• TASK OBJECTIVE: Quote all of the data that follows exactly as written, skipping the images.

• RAW DATA:

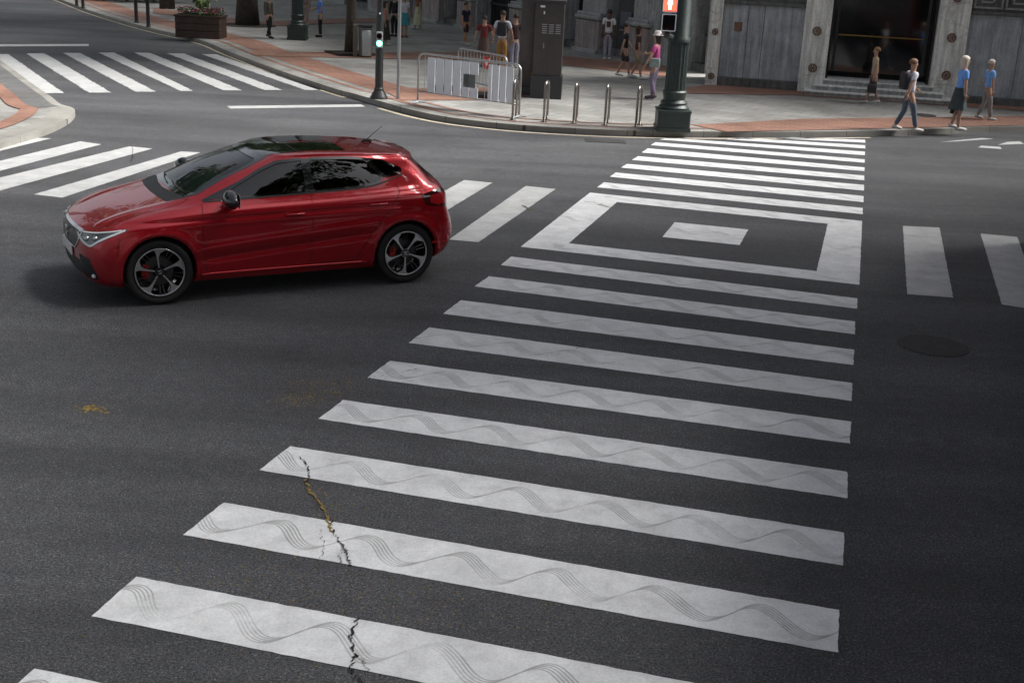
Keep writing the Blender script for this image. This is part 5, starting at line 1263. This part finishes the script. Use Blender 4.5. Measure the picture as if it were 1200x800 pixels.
for j in range(4):
    for i in range(3): part(MB().box(0.98, -2.5 - i * 3.8, 2.4 + j * 3.9, 0.12, 1.5, 2.3), 'window', M_DGLASS, cbd)
    for i in range(4): part(MB().box(3.2 + i * 3.8, 0.02, 2.4 + j * 3.9, 1.5, 0.12, 2.3), 'window', M_DGLASS, cbd)
part(MB().box(9.0, -7.0, 17.1, 16.6, 14.6, 0.5), 'cornice', M_PALE, cbd)
tree(9.8, 15.6, 'broad plane tree added out of view to shade the car', 19, 4.6, 0.25, 62, 12000, 'plane trees on the near pavement', 0.0, 0.26)  # unseen crown added to take sun and glare off the car
tree(9.0, 11.0, 'slim plane tree added out of view to darken the rear side window', 19, 2.8, 0.2, 61, 8000, 'plane trees on the near pavement', 0.0, 0.24)  # unseen crown added so the rear side glass mirrors something dark
nb = thing('apartment_house', 'plain stone apartment house across the road behind the camera', 'building', (-30, -24, 0), R(-8))
part(MB().box(22, -4, 9, 60, 8, 18), 'wall', M_STONE, nb)
for i in range(14):
    for j in range(5): part(MB().box(-4 + i * 4, 0.02, 2.2 + j * 3.4, 1.3, 0.1, 2.0), 'window', M_DGLASS, nb)
# ================================================================== PEOPLE
def skin_mesh(nodes, edges, root=0, sub=2):
    """nodes: list of (co, radius or (rx, ry)); grown into one continuous surface"""
    me = bpy.data.meshes.new('sk'); me.from_pydata([n_[0] for n_ in nodes], edges, []); o = bpy.data.objects.new('sk', me); col.objects.link(o)
    md = o.modifiers.new('s', 'SKIN'); md.use_smooth_shade = True; md.branch_smoothing = 0.6
    sv = me.skin_vertices[0].data
    for i, n_ in enumerate(nodes):
        r_ = n_[1]; sv[i].radius = r_ if isinstance(r_, tuple) else (r_, r_); sv[i].use_root = (i == root)
    o.modifiers.new('u', 'SUBSURF').levels = sub
    dg = bpy.context.evaluated_depsgraph_get(); dg.update(); m2 = bpy.data.meshes.new_from_object(o.evaluated_get(dg))
    mb = MB(); mb.add([v.co.copy() for v in m2.vertices], [list(p.vertices) for p in m2.polygons])
    bpy.data.objects.remove(o); bpy.data.meshes.remove(me); bpy.data.meshes.remove(m2); return mb
_mc = {}
def cm(name, c, r_=0.85, v=0.15):
    k_ = (name, c)
    if k_ not in _mc: _mc[k_] = mat(name, c, r_, vary=v, scale=9)
    return _mc[k_]
EYE = mat('eye_dark', (0.02, 0.015, 0.012), 0.3)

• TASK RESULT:
Keep writing the Blender script for this image. This is part 5, starting at line 1263. This part finishes the script. Use Blender 4.5. Measure the picture as if it were 1200x800 pixels.
for j in range(4):
    for i in range(3): part(MB().box(0.98, -2.5 - i * 3.8, 2.4 + j * 3.9, 0.12, 1.5, 2.3), 'window', M_DGLASS, cbd)
    for i in range(4): part(MB().box(3.2 + i * 3.8, 0.02, 2.4 + j * 3.9, 1.5, 0.12, 2.3), 'window', M_DGLASS, cbd)
part(MB().box(9.0, -7.0, 17.1, 16.6, 14.6, 0.5), 'cornice', M_PALE, cbd)
tree(9.8, 15.6, 'broad plane tree added out of view to shade the car', 19, 4.6, 0.25, 62, 12000, 'plane trees on the near pavement', 0.0, 0.26)  # unseen crown added to take sun and glare off the car
tree(9.0, 11.0, 'slim plane tree added out of view to darken the rear side window', 19, 2.8, 0.2, 61, 8000, 'plane trees on the near pavement', 0.0, 0.24)  # unseen crown added so the rear side glass mirrors something dark
nb = thing('apartment_house', 'plain stone apartment house across the road behind the camera', 'building', (-30, -24, 0), R(-8))
part(MB().box(22, -4, 9, 60, 8, 18), 'wall', M_STONE, nb)
for i in range(14):
    for j in range(5): part(MB().box(-4 + i * 4, 0.02, 2.2 + j * 3.4, 1.3, 0.1, 2.0), 'window', M_DGLASS, nb)
# ================================================================== PEOPLE
def skin_mesh(nodes, edges, root=0, sub=2):
    """nodes: list of (co, radius or (rx, ry)); grown into one continuous surface"""
    me = bpy.data.meshes.new('sk'); me.from_pydata([n_[0] for n_ in nodes], edges, []); o = bpy.data.objects.new('sk', me); col.objects.link(o)
    md = o.modifiers.new('s', 'SKIN'); md.use_smooth_shade = True; md.branch_smoothing = 0.6
    sv = me.skin_vertices[0].data
    for i, n_ in enumerate(nodes):
        r_ = n_[1]; sv[i].radius = r_ if isinstance(r_, tuple) else (r_, r_); sv[i].use_root = (i == root)
    o.modifiers.new('u', 'SUBSURF').levels = sub
    dg = bpy.context.evaluated_depsgraph_get(); dg.update(); m2 = bpy.data.meshes.new_from_object(o.evaluated_get(dg))
    mb = MB(); mb.add([v.co.copy() for v in m2.vertices], [list(p.vertices) for p in m2.polygons])
    bpy.data.objects.remove(o); bpy.data.meshes.remove(me); bpy.data.meshes.remove(m2); return mb
_mc = {}
def cm(name, c, r_=0.85, v=0.15):
    k_ = (name, c)
    if k_ not in _mc: _mc[k_] = mat(name, c, r_, vary=v, scale=9)
    return _mc[k_]
EYE = mat('eye_dark', (0.02, 0.015, 0.012), 0.3)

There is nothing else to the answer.